Grief changes us. Somehow we learn to live with grace. Grace shadows us as we walk through the day, brings relief from the heat of grief. We learn to go through another minute, hour, day.

Grief gives gifts too if we can receive them.

Grief gives the gift of compassion. It opens our eyes to all the surrounding suffering; gives us hands that reach out to those in need, who suffer and hurt.

Grief teaches that every day is a gift given. Live that day, be it challenging, joyous, or just plain difficult, stop, breath in this moment, this day.

Grief gives the gift of tears. Tears that tell the story of the one you have loved and lost. Tears that release bitterness, anger, and fear.
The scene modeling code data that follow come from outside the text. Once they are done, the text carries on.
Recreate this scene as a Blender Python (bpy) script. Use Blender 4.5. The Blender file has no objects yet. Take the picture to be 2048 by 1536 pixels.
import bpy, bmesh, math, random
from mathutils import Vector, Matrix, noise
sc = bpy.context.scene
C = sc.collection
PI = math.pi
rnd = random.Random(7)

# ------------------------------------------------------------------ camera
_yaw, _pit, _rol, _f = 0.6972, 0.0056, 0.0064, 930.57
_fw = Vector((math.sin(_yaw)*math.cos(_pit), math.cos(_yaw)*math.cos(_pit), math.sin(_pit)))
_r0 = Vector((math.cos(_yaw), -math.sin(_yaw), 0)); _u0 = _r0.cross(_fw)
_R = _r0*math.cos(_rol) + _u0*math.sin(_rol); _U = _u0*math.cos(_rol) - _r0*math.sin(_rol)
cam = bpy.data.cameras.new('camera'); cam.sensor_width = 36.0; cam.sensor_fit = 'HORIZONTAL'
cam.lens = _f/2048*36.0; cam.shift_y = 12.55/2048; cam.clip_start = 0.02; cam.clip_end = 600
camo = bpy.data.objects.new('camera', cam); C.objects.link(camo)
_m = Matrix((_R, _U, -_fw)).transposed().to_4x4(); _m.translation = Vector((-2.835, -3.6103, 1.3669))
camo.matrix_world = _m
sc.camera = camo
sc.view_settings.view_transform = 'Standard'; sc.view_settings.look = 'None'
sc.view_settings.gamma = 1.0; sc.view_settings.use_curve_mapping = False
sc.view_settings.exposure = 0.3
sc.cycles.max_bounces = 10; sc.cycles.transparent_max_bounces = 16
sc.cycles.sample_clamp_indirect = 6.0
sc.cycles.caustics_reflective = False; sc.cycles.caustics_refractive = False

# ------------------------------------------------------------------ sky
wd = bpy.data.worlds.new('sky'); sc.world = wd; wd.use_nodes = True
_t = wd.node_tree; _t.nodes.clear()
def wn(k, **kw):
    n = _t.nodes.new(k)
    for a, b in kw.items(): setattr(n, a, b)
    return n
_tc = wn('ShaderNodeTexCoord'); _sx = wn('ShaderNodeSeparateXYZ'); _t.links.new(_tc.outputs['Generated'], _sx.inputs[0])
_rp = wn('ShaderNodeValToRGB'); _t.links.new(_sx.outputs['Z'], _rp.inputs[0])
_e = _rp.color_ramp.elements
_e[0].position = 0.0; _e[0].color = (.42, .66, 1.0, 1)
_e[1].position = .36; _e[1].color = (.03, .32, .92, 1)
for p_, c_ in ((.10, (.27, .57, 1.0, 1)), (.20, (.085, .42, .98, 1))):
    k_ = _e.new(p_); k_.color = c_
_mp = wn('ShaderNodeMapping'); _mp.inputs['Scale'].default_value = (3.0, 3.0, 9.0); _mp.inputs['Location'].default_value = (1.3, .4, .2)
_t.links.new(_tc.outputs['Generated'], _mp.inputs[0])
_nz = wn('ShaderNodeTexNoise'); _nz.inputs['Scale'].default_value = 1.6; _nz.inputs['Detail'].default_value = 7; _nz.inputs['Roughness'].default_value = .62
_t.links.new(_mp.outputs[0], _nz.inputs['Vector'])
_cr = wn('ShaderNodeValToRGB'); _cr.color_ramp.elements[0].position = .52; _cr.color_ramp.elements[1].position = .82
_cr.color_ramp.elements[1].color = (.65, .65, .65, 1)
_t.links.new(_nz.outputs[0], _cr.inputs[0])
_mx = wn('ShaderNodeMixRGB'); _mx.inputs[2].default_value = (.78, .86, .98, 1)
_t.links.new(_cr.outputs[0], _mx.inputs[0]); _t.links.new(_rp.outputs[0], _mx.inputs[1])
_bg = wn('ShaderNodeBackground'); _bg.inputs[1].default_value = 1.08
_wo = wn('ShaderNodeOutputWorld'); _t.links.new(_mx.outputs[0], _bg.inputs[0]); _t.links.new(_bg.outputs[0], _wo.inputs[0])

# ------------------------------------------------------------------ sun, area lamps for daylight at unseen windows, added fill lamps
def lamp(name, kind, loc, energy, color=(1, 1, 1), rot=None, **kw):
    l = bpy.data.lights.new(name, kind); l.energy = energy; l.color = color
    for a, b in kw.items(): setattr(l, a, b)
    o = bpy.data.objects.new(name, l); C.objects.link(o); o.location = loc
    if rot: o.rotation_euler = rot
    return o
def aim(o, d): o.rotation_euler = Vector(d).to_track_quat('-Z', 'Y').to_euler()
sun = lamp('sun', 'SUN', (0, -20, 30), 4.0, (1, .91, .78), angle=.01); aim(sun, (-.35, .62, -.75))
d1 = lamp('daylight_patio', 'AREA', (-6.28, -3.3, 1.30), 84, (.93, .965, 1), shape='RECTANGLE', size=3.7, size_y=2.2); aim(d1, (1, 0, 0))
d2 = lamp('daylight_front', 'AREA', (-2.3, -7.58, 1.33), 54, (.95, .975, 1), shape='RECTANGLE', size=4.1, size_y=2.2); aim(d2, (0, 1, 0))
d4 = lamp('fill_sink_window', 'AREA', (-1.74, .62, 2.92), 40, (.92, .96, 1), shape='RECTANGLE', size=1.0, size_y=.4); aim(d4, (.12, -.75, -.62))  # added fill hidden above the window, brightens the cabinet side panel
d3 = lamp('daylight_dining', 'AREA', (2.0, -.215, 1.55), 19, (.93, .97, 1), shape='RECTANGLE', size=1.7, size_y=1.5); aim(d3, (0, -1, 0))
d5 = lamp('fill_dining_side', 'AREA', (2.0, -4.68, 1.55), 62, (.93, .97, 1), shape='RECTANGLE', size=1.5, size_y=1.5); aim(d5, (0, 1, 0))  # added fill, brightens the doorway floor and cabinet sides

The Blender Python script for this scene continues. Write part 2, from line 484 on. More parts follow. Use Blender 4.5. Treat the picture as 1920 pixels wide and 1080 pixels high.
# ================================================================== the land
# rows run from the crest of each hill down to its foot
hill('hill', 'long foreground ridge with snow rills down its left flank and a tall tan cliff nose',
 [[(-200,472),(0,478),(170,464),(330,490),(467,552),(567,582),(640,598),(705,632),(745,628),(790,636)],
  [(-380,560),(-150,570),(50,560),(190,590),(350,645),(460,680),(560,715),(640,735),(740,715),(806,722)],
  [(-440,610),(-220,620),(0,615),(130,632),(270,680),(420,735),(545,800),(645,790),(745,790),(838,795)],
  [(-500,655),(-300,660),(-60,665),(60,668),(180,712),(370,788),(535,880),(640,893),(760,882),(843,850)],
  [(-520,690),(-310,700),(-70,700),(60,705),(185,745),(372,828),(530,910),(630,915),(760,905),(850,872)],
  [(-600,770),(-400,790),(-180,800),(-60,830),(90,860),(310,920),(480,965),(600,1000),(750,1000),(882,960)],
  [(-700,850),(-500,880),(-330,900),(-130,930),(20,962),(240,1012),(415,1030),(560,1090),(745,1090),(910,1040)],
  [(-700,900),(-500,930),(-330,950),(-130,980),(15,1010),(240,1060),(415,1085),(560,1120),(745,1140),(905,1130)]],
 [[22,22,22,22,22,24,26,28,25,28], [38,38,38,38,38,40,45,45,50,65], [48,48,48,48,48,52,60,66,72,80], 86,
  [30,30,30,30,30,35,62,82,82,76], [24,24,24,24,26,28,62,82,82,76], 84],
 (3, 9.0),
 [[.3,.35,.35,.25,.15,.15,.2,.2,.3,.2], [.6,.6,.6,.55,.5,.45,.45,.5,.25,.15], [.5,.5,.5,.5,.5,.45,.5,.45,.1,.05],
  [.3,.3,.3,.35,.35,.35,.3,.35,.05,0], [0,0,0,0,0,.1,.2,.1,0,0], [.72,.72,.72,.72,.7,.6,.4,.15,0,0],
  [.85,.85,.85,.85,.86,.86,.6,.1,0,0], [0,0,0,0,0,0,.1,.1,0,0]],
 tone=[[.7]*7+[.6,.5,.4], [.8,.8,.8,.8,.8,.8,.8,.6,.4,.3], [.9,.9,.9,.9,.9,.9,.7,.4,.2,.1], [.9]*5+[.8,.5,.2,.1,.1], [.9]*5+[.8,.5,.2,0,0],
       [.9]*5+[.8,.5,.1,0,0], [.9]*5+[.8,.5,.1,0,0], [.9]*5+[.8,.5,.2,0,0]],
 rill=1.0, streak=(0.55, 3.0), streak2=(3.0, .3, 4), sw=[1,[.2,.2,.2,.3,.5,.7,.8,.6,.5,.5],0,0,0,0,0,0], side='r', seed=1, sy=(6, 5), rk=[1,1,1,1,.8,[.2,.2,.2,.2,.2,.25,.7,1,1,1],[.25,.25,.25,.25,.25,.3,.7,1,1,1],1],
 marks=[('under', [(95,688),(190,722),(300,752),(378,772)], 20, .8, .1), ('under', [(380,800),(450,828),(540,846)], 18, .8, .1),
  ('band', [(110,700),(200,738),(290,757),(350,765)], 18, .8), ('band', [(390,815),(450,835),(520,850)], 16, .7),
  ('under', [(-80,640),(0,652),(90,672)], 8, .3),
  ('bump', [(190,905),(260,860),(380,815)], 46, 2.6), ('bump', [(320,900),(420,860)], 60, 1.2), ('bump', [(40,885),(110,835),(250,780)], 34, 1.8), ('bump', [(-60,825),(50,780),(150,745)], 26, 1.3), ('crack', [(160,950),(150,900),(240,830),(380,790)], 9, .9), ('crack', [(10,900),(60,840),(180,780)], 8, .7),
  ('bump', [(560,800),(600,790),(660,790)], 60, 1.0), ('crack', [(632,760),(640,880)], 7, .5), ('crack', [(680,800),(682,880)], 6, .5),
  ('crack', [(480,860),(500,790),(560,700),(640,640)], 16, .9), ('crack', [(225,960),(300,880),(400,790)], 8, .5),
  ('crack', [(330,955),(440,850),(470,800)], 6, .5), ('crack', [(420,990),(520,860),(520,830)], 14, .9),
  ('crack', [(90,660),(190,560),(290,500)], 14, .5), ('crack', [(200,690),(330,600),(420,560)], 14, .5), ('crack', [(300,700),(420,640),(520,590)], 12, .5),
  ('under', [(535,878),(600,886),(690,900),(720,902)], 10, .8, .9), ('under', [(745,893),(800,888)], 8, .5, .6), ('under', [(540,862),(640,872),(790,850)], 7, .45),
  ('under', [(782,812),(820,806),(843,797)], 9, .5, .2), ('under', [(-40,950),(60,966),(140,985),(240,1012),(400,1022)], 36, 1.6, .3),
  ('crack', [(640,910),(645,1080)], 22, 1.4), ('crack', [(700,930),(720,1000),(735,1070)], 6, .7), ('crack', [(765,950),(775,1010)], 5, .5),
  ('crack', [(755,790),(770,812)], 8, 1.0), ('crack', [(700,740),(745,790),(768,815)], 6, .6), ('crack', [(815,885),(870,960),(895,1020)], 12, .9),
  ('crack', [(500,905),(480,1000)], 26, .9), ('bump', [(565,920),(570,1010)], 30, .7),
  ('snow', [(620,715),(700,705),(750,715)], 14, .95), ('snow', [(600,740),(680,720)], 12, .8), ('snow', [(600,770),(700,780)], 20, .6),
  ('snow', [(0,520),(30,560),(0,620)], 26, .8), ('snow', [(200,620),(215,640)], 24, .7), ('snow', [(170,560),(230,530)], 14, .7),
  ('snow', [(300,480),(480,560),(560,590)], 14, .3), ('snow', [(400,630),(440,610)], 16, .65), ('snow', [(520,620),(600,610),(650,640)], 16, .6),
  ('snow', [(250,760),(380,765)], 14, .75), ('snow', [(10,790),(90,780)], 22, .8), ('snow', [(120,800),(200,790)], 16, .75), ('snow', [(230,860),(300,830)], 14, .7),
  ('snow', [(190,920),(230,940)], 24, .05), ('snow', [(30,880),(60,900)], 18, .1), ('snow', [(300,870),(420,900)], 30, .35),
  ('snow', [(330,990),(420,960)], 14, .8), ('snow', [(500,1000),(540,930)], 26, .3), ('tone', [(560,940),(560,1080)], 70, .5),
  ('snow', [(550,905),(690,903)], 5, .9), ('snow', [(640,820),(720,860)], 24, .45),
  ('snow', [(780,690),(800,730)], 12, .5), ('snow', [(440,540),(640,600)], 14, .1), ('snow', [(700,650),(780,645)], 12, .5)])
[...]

Tears that smile with memories; the jewels we treasure.

Grief teaches us to “shower the people you love with love, show them the way that you feel… (James Taylor).” To love now with your whole heart, for tomorrow is not certain.

Grief teaches us forgiveness. To keep short accounts, forgive every day.

Grief teaches us to be vulnerable, to be real, to be authentic. Do not hide, do not pretend. When you grieve, you show others that grief is not to be shunned. That you can navigate it, live with it, survive.

One of the most poignant verses in the Bible is “Jesus wept.” (John 11:35) Why did Jesus weep? He knew Lazarus would be raised. He would call forth life out of death, yet, He wept.

So go ahead weep, grieve, cry, scream.

There is the Resurrection, our greatest Hope. Yet, we weep, as Jesus did.

We have this wondrous expectation – one Great Day we will be with those we have loved once again, we will hold them. They, made new, whole.

In that Day we will come face to face with the One who will wipe every tear from our eyes. The One who holds eternity in His hands.

Here, now, we walk through the land of grief. And as we journey we hold the nail-scarred Hands of Grace, one moment, one day, one breath at a time.